Il mio punto di vista è che la realizzazione di un’opera di qualità, ma in un certo senso “eccessiva” nel suo offrire superfici, volumi, materiali quasi fragili, può tradursi in una maggiore sensibilizzazione dei suoi utilizzatori, che si sentono invitati a una forma di rispetto. Un esempio classico di questo circolo virtuoso sono le stazioni della metropolitana di Napoli (che sono certamente un caso molto diverso dall’edificio in cui ci troviamo): spazi inaspettati e ricchissimi diventano l’oggetto di attenzioni e cure che raramente sono riservate ad altre linee metropolitane, o ad altri luoghi della stessa città.
Si parla di una sinergia tra Milano e Firenze in occasione dell’ArchWeek 2020, che potrebbe svolgersi in concomitanza con l’inaugurazione della Biennale di Venezia.
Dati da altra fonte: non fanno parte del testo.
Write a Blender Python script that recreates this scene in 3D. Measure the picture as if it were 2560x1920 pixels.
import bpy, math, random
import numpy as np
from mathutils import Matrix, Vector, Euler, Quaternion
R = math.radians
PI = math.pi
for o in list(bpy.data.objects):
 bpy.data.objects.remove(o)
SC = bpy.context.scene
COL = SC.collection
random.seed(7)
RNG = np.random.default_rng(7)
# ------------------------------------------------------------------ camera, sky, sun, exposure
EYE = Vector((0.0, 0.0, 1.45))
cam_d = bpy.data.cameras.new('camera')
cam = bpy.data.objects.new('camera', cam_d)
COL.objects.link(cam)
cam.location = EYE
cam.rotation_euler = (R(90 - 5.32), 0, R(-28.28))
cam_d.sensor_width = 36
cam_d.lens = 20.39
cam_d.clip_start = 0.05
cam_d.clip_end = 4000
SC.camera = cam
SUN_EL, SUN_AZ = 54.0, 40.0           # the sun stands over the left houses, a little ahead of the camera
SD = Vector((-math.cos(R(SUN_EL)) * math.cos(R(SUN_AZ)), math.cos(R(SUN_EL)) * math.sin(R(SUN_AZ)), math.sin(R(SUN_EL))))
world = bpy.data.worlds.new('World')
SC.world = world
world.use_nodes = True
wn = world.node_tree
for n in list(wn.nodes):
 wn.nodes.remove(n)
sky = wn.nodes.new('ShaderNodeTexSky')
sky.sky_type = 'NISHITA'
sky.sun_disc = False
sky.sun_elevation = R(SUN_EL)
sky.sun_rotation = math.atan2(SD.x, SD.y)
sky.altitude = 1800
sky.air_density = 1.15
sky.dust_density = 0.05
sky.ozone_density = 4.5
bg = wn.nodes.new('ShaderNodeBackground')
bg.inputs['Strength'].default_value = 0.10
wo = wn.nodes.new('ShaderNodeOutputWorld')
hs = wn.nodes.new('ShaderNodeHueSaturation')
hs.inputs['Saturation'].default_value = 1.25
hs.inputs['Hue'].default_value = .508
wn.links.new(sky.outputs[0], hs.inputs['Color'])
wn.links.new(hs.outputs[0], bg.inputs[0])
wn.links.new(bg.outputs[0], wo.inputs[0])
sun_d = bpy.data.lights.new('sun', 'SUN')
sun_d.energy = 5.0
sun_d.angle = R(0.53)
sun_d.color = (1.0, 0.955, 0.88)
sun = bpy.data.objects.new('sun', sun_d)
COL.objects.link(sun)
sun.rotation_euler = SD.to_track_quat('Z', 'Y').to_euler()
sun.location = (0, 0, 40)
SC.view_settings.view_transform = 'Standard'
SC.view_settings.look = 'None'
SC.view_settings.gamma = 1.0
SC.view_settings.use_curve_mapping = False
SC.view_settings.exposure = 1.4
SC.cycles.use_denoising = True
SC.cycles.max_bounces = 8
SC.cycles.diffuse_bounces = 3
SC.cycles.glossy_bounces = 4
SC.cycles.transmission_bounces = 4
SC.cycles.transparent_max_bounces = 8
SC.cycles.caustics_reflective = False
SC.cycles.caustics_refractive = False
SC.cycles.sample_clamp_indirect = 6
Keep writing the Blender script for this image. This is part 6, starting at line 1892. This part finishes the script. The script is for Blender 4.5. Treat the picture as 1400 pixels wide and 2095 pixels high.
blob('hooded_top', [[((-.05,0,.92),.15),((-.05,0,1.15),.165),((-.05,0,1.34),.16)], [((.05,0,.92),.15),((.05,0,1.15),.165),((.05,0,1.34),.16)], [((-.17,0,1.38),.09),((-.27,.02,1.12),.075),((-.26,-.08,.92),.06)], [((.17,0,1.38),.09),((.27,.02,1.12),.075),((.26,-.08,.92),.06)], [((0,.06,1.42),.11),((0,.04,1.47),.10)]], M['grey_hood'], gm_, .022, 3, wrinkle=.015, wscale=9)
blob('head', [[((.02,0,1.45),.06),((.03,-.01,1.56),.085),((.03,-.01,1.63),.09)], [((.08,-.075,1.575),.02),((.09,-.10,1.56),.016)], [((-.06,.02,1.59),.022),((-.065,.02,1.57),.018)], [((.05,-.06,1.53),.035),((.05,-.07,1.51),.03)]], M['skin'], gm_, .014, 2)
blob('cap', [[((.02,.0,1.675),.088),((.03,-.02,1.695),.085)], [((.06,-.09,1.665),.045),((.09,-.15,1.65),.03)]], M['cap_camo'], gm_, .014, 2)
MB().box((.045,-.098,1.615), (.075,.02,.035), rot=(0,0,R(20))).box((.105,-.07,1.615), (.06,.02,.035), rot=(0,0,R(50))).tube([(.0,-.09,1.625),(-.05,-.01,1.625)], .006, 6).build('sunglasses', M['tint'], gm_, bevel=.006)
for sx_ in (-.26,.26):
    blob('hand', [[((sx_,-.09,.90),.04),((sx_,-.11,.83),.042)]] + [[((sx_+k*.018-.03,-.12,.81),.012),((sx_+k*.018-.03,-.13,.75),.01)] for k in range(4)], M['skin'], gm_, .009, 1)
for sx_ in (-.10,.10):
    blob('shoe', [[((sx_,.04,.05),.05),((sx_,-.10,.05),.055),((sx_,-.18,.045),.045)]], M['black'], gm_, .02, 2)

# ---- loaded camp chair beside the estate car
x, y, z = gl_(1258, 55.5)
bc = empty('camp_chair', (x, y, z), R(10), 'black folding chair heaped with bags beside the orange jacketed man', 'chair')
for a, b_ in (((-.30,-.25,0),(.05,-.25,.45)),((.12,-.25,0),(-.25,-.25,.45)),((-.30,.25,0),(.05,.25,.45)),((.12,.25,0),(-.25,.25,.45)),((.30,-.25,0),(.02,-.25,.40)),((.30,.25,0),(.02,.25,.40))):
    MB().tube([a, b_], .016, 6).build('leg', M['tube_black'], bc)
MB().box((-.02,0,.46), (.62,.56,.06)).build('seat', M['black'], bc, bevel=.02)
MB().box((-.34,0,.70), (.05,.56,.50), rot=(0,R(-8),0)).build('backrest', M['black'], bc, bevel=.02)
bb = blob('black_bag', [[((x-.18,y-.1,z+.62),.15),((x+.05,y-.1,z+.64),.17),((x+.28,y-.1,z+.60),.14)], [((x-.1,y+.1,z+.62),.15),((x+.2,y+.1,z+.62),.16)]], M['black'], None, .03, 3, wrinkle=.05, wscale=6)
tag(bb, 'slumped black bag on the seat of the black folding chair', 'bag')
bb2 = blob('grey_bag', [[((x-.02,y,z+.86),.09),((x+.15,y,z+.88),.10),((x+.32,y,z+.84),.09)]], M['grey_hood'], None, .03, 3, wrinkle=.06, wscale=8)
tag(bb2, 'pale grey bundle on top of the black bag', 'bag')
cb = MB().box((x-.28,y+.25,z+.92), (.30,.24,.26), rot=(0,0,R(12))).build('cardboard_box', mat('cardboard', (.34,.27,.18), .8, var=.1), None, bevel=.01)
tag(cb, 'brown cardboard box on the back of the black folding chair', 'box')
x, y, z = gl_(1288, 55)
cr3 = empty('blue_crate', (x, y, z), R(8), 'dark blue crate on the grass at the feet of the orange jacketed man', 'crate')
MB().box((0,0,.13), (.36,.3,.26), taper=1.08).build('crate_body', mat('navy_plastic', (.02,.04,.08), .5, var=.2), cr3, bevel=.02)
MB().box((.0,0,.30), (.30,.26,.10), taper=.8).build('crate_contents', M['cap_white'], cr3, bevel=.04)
Qual è l’interesse di questa iniziativa?
Al di là della specifica sinergia Milano-Firenze, e al di là della Biennale di Venezia, che resta un evento straordinario, credo sia importante cominciare a riflettere su un mese dell’architettura che funzioni alla scala nazionale e che metta a sistema diversi eventi, istituzioni ed energie presenti sul territorio. Si stanno già facendo alcuni passi in questa direzione: La Triennale di Milano e il MAXXI di Roma, ad esempio, hanno ripensato congiuntamente i propri premi di architettura (rispettivamente la Medaglia d’Oro e il Premio YAP) per farne un unico riconoscimento, il Premio Nazionale di Architettura, che sarà assegnato ogni anno presso un’istituzione diversa.
Concentriamoci proprio sulla Triennale. Come procede il progetto Back to Muzio di riscoperta degli spazi originari del Palazzo dell’Arte immaginati da Giovanni Muzio?
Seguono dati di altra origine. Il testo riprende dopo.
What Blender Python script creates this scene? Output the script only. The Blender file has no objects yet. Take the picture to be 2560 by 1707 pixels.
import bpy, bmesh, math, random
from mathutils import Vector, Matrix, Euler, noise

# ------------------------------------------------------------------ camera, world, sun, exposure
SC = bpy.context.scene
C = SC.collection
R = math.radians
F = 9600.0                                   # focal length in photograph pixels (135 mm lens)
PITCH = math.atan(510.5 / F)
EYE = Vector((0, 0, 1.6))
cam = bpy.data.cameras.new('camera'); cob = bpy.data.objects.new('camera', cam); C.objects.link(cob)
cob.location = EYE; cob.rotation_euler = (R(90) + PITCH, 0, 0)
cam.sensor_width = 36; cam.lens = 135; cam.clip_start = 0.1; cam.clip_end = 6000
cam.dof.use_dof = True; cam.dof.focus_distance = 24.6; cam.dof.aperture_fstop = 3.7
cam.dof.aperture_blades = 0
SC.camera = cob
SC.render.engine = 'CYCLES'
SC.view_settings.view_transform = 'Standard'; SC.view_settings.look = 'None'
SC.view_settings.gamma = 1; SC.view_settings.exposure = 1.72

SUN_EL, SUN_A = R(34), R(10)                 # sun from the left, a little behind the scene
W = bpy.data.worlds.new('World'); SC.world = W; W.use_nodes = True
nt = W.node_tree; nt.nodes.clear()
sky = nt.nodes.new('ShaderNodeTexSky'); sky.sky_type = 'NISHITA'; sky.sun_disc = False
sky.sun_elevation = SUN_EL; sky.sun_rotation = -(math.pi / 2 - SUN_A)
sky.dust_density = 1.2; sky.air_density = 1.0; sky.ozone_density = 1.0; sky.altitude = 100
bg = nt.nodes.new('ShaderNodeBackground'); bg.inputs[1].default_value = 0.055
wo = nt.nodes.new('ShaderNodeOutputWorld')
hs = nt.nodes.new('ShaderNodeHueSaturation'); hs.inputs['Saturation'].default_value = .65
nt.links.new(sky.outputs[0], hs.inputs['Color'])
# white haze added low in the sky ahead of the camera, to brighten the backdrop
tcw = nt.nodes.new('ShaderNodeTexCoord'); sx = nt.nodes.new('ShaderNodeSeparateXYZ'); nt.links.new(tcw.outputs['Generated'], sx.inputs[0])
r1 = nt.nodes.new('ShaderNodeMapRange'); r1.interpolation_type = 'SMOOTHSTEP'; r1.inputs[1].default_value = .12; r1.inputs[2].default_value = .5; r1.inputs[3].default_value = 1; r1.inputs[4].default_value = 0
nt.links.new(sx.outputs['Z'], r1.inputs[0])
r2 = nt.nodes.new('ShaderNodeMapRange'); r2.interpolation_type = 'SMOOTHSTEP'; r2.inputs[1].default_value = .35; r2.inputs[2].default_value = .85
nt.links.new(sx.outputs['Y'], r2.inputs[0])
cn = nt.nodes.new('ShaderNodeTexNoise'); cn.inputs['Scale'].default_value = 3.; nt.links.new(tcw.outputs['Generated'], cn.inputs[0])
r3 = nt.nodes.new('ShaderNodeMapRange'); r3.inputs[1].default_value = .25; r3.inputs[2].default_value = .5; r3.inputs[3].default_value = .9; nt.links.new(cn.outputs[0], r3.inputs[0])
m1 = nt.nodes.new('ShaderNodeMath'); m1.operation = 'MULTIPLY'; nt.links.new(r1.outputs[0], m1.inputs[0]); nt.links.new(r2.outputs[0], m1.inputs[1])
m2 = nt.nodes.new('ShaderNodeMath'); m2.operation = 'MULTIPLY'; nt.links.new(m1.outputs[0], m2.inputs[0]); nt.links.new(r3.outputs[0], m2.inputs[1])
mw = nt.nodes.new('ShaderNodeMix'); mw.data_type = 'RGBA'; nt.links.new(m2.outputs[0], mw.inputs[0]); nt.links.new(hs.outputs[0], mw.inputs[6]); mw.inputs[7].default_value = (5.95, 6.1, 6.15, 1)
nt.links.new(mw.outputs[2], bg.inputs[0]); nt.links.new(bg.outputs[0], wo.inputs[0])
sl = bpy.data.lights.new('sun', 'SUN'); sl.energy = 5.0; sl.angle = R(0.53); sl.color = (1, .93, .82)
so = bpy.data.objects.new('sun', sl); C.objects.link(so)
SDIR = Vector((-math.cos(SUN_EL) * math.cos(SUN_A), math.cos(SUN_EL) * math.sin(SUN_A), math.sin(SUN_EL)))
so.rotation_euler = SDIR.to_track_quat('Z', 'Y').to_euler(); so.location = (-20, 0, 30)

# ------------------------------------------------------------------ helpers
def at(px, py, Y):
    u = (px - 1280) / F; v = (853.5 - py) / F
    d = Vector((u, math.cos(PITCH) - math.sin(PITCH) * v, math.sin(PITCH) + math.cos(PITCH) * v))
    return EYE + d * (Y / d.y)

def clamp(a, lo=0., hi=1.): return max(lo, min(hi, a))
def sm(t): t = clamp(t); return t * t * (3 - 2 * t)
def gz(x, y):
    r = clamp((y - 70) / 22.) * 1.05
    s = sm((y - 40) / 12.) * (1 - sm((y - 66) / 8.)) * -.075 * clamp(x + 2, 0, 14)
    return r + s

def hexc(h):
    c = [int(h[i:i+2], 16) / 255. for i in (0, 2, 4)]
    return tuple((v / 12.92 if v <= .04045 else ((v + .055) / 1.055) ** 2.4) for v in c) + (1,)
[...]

Il Palazzo dell’Arte è un guscio straordinario, che in teoria permette al suo interno un grandissimo livello di flessibilità. Che però è stata compromessa nel corso del tempo da una serie d’interventi, concepiti come temporanei e diventati poi permanenti. L’operazione che stiamo compiendo oggi è sostanzialmente una progressiva “sottrazione”, che abbiamo realizzato ad esempio nella curva al piano terra. Il coronamento dell’intero processo, nelle mie intenzioni, sarebbe la riapertura dell’impluvium, uno spazio davvero unico e altamente rappresentativo dell’architettura di Giovanni Muzio.
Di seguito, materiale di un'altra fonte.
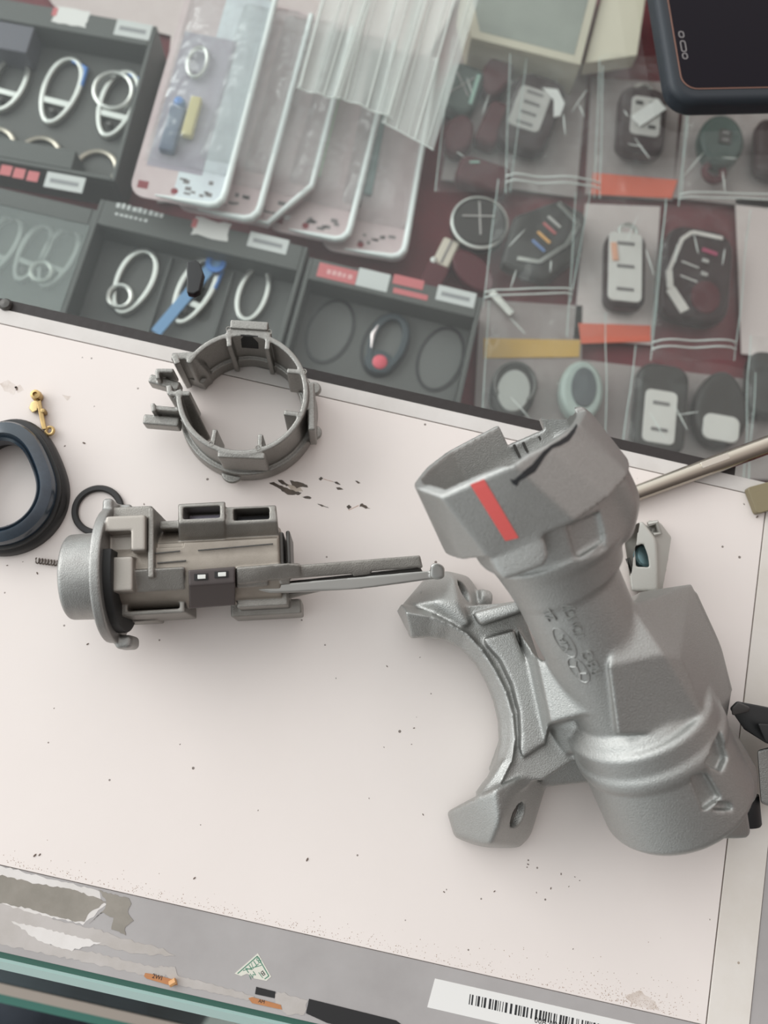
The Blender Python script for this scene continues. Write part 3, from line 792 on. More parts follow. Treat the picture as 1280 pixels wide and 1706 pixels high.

Questa mattina [13 novembre 2019, N.d.R.] Matera è stata colpita da un’inondazione eccezionale, per fortuna senza gravi conseguenze. Che riflessioni ti senti di fare su questo ennesimo segnale del dissesto del territorio italiano?
Quest’ultimo evento è esemplare di come tale dissesto non derivi solo da fattori ambientali e climatici, ma anche dall’incapacità di prendersi cura del patrimonio storico ereditato dal passato, infrastrutture incluse. A Matera, ad esempio, anche le precipitazioni più abbondanti erano solitamente assorbite dall’antico sistema di raccolta delle acque, composto da cisterne sotterranee comunicanti, di cui quelle poste più a valle scaricavano direttamente il proprio contenuto nel torrente sul fondo della gravina. È la compromissione di questa infrastruttura sotterranea ad amplificare l’effetto dei temporali più violenti.
I Boschi Verticali, a partire da quello di Milano, sono i tuoi progetti più conosciuti e più discussi. In che modo la proposta di piantare alberi in verticale partecipa alla costruzione di una città e di un territorio più sostenibili?
I Boschi Verticali sono solo un tassello di una più ampia politica di forestazione urbana, che comprende anche la creazione di boschi orbitali, un progetto di verde diffuso sulle coperture degli edifici, l’ampliamento delle aree destinate all’agricoltura urbana, ecc. A loro volta, poi, queste proposte specificamente architettoniche e urbanistiche si devono combinare con una più ampia serie di strategie, tra le quali è cruciale la questione energetica. Sono anni che Jeremy Rifkin parla della possibilità di trasformare gli edifici in piccoli collettori di energie rinnovabili, capaci di distribuirle poi sul territorio. Nel suo piccolo, è quello che fa anche la nuova stazione di Matera Centrale: prevediamo che, in futuro, i 696 pannelli solari posti in copertura della sua pensilina possano fornire energia alla piazza e al parco che la circondano.